Vamos continuar, no silêncio, na humildade e, porventura, com o peso de não sermos compreendidos, a cumprir a missão que nos está confiada, nomeadamente cuidando bem uns dos outros, a começar pelos mais frágeis, crianças ou adultos, sempre com o empenho de promover a justiça e o bem comum.

De facto, este relatório interpela-nos a nós sacerdotes e à Igreja no seu todo, mas é bom que toda a sociedade também se deixe interpelar por ele, pois a Igreja faz parte da sociedade e os sacerdotes igualmente.

Reafirmamos a nossa vontade de tudo fazer para estarmos próximos de todos os que sofrem os efeitos destes abusos inqualificáveis, a começar pelas vítimas mais diretas.

E, se aparecerem suspeições com o apontar de nomes, queremos acompanhar os processos de averiguação que, porventura, tiverem de ser realizados, para que seja averiguada toda a verdade e se faça completa justiça.

Ao mesmo tempo, queremos aproveitar para crescer e ajudar a crescer as pessoas em geral na determinação de que o mal é sempre para erradicar, sobretudo por sabermos que as suas consequências nunca prescrevem.

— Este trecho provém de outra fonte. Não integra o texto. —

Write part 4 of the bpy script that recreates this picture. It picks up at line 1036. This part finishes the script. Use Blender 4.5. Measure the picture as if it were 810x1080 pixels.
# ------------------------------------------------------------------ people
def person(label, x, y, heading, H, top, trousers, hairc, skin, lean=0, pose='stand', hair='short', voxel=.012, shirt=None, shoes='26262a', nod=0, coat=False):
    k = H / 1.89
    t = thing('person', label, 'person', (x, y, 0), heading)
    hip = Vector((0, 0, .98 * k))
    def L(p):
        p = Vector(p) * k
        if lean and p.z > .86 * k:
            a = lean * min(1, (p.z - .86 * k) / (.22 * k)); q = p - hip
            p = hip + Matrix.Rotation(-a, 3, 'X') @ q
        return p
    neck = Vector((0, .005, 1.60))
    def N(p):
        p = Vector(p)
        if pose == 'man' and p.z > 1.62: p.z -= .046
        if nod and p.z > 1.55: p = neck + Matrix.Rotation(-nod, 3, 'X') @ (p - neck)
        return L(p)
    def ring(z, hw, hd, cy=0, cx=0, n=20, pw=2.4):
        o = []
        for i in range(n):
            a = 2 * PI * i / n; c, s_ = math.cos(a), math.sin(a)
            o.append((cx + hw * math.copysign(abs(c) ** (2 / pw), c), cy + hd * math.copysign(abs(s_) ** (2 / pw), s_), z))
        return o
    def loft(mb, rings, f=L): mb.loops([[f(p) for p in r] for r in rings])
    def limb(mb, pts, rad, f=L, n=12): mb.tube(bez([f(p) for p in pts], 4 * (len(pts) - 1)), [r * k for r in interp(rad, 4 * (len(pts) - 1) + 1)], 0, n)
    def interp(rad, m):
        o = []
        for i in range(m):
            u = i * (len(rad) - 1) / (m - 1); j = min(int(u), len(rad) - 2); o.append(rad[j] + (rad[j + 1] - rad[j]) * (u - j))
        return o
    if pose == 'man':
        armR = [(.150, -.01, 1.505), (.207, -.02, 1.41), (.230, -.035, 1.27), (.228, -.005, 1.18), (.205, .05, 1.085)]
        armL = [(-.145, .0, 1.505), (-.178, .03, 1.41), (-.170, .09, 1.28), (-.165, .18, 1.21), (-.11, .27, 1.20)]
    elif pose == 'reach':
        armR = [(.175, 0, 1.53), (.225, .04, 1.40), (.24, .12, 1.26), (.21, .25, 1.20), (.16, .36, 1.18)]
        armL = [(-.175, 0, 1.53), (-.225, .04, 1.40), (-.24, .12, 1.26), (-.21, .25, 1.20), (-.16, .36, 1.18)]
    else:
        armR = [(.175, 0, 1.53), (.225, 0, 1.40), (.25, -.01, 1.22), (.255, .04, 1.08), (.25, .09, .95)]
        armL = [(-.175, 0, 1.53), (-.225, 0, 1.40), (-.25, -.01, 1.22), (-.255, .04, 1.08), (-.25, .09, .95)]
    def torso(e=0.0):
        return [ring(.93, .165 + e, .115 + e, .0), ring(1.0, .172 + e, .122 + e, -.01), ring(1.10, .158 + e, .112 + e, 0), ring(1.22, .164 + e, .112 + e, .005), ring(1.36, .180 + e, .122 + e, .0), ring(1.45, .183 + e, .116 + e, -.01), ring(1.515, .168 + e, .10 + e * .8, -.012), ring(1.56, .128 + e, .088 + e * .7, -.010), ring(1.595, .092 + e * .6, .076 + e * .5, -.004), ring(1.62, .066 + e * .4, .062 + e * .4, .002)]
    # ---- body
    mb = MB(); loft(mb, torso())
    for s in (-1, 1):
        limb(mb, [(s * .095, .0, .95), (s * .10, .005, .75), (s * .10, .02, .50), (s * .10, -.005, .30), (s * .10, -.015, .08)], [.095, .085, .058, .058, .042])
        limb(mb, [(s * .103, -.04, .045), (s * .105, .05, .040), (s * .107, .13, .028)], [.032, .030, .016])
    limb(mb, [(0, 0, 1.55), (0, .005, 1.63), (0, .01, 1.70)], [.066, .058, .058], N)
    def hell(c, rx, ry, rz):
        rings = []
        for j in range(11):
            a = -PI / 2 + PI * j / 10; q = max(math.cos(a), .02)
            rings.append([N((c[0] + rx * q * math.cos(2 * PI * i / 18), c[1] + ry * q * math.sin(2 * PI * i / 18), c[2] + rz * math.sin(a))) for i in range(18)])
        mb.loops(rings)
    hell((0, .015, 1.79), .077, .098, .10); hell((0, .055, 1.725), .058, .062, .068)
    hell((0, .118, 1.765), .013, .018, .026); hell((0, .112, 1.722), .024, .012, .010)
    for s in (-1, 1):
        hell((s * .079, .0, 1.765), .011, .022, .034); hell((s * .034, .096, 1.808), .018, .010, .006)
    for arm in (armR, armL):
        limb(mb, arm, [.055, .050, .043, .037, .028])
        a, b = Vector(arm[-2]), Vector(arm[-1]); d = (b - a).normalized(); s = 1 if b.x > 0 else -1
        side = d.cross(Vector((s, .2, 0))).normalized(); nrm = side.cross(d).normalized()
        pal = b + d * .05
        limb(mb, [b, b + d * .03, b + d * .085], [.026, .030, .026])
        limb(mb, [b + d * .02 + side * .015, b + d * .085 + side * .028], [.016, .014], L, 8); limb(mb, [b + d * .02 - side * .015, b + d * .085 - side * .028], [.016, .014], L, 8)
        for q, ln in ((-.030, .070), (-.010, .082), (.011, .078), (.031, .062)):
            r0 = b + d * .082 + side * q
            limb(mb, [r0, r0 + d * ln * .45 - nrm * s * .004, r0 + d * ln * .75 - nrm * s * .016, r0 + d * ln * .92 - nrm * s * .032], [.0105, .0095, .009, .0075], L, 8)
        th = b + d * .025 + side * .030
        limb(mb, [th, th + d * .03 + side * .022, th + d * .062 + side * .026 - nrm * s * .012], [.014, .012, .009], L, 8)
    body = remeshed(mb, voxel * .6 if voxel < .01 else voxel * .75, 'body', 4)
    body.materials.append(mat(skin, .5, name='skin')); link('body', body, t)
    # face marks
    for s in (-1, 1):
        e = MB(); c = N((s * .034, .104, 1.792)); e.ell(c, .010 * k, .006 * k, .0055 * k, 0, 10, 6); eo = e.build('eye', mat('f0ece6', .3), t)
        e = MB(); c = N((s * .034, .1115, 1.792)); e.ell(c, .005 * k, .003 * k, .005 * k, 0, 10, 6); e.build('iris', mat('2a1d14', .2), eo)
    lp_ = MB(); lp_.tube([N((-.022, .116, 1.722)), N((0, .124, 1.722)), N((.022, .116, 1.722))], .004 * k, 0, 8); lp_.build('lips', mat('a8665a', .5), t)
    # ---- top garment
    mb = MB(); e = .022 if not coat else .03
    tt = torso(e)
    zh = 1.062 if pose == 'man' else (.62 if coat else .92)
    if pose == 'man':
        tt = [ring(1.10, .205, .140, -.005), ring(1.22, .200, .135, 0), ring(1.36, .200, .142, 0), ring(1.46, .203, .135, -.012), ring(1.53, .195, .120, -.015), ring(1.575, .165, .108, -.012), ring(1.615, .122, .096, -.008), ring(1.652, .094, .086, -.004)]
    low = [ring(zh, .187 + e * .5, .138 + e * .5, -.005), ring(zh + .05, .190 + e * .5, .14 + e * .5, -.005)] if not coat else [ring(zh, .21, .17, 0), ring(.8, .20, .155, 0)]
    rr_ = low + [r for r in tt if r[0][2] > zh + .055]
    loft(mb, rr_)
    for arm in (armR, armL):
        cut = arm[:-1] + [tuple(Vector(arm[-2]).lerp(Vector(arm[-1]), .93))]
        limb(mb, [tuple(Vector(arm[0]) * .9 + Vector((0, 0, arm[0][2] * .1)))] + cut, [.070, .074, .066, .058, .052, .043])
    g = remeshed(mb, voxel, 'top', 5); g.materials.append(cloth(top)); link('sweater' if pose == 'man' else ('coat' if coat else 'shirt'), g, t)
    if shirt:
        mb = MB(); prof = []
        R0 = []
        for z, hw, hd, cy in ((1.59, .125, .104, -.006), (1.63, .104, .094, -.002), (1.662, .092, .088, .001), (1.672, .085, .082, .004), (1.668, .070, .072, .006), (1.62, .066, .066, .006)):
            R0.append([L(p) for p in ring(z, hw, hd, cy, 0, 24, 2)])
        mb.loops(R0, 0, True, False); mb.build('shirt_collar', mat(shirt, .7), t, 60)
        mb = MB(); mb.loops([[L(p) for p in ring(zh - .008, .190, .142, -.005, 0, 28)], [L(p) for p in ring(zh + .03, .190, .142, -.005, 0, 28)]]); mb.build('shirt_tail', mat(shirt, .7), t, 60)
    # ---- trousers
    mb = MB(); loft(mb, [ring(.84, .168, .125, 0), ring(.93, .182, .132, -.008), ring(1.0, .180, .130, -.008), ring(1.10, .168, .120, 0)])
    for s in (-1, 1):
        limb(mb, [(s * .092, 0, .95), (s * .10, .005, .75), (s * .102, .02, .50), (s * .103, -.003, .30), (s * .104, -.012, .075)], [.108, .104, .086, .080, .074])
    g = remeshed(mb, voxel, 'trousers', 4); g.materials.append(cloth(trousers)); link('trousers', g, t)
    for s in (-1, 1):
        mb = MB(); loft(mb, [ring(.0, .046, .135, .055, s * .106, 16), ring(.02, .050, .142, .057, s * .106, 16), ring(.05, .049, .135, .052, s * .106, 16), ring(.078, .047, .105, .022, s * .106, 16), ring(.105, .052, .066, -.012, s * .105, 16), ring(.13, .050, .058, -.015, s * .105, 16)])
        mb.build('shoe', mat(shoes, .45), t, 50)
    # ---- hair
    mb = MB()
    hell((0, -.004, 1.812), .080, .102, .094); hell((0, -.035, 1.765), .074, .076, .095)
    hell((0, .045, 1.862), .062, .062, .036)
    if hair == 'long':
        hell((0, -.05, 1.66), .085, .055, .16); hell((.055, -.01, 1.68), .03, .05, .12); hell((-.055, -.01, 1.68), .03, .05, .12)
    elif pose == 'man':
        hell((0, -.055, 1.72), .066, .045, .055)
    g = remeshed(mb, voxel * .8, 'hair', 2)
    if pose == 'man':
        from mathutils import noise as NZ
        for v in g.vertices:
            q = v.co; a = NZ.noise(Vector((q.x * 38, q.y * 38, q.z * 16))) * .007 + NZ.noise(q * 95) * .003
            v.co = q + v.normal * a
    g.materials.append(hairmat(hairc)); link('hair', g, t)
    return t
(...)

Por isso, estes são também tempos de exame de consciência para identificarmos as mudanças que urge realizar nas nossas vidas e nas comunidades quanto à obrigação de prevenir situações desta natureza e de cuidarmos bem uns dos outros.

 

Finalmente, reafirmamos a certeza de que a conversão é sempre possível e que não há dramas insuperáveis. Daí o nosso acolhimento e acompanhamento dirigido sempre a todos, sem exceção, pois a Igreja nunca expulsa ninguém do seu seio, sem prejuízo do dever de cumprir todos os procedimentos da legislação canónica e de colaboração com o civil que os eventuais factos exigirem, sempre procurando exercer a solicitude da mãe extremosa para correção dos seus filhos, em todas as circunstâncias.

 

17.2.2023

 

+Manuel da Rocha Felício, Bispo da Guarda

 

Na sequência desta comunicação, o Conselho continuou a analisar a situação e fizeram-se, entre outras, as seguintes observações:

 

1.O relatório diz que os seminários foram os lugares com mais casos testemunhados. Mas, apesar de a maior parte dos seminários menores já terem encerrado, em Portugal, é de justiça reconhecer os relevantes serviços que eles prestaram à Igreja e à sociedade, ao longo de séculos e particularmente durante estes últimos setenta anos.

 

2.A Igreja assim como o ministério e vida dos sacerdotes estão a ser fortemente questionados, mas quaisquer que tenham sido os factos ocorridos, eles não podem anular a integridade de vida e a dedicação comprovada da esmagadora maioria dos sacerdotes e outros agentes pastorais da Igreja em prol do bem comum.

 

3.Considerou-se que é nosso dever, agora reforçado, criar condições de acompanhamento e de cura para as vítimas, como também para quem as molestou, sem prejuízo do dever de investigar, apurar responsabilidades e fazer justiça, em cada caso.

 

4.É imperioso que as diretrizes sobre boas práticas sejam cumpridas nas instituições da Igreja e seus servidores, assim como por todos os agentes pastorais, nomeadamente 1234

 que a Conferência Episcopal publicou em 2020. Vamos empenhar-nos para que isso aconteça, sobretudo através da Comissão Diocesana de Proteção d Menores e Vulneráveis, incluindo com a possibilidade do recurso a outras instituições para tal vocacionadas.

 

5. Reconhecemos e reprovamos, com profundo pesar, os hediondos factos acontecidos, com o renovado propósito de tudo fazer para que se não voltem a repetir.